The 'Most Proven and Constant'

October brings the World Series and Halloween, and for teachers, it’s that mid-semester point when we accept that our school year will not go as planned. The syllabus has gone through a couple revisions, the course calendar has been reworked, and we start to hear the footprints of December’s final exams. Will we cover everything we need to cover? Have we prepared our students for next semester, for next year, for life?

In most schools, certainly in Catholic schools, teachers are also coaching teams and moderating clubs, not to mention leading retreats and providing that combination of spiritual care and person-centered education that Ignatian faculty know as cura personalis. By now, though, we start to wonder whether we’ve taken on too much. We are doing a lot of things, but perhaps not excellently. To balance our commitments, and do so well, will require fresh infusions of grace.

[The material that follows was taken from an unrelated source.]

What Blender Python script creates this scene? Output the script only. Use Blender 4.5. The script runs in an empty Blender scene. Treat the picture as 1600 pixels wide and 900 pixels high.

This natural chaos is, of course, part of the fun. I wouldn’t want everything to go as planned. And, besides, the winding road of education and the detours along the way are not new. 

A few days ago I made one of my frequent pilgrimages to Fr. John O’Malley’s The First Jesuits and re-read his section on the Society of Jesus and the beginning of Jesuit schools. There, O’Malley writes: "The difficulties in opening new schools were so overwhelming that some Jesuits simply abandoned their vocation to the Society, and [Juan Alfonso de Polanco] warned as early as 1553 that ‘experience teaches’ that only the ‘most proven and constant’ should be sent into these situations, a warning with scant possibility of being heeded."

“Proven and constant.” I am privileged to work with just such a crew, and I find the same to be true at our companion schools as well, whether those schools are relatively new or a hundred years old. Every day I find Jesus at work, multiplying loaves and turning water into wine, mixing the best of both human and divine.